Diese MalerInnen nehmen nun die Landschaft anders und neu wahr, bilden sie nicht (mehr) nur ab, sondern versuchen ihr inneres Erleben vor der Landschaft in ihren Bildern auszudrücken. Sie idealisieren (dadurch) aber auch das „Landleben“.
Fokus der Publikation „Aufbruch ins Freie“ sind die Künstlerkolonien, ihre Themen und Bild-Motive. Der Aufenthalt auf dem Land veränderte auch die Kunstauffassung: Nun wurde en plein air (also direkt in der Natur) statt im Atelier gemalt, nicht aus der Erinnerung oder dem Skizzenbuch sondern sozusagen live, und auch die Motive wurden andere. Die Landschaft und die „einfachen Leute“ treten in den Mittelpunkt. Die Publikation ist begleitend zu einer Ausstellung erschienen und enthält sehr viele großformatige Abbildungen in guter Qualität. Sie nennt zwar Themen wie „Ökologie“, Tourismus oder auch die Geschlechterproblematik als solche, die von den Künstlerkolonien zeitlich weit früher als von der Mehrheitsgesellschaft diskutiert wurden – prinzipiell hat die Publikation aber weniger einen soziologischen Blick, sondern konzentriert sich auf Themen wie Landschaft, Orte, Bäume, Jahreszeiten, Menschen.

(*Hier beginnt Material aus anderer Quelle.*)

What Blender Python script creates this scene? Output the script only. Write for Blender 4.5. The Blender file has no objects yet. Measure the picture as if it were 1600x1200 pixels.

Rainer Maria Rilke schreibt kritisch über die Menschen um und in Worpswede. Er fragt: „Und was wollen die Maler unter diesen Menschen? Darauf ist zu sagen, daß sie nicht unter ihnen leben, sondern ihnen gleichsam gegenüberstehen, wie sie den Bäumen gegenüberstehen und allen den Dingen, die umflutet von der feuchten, tonigen Luft, wachsen und sich bewegen.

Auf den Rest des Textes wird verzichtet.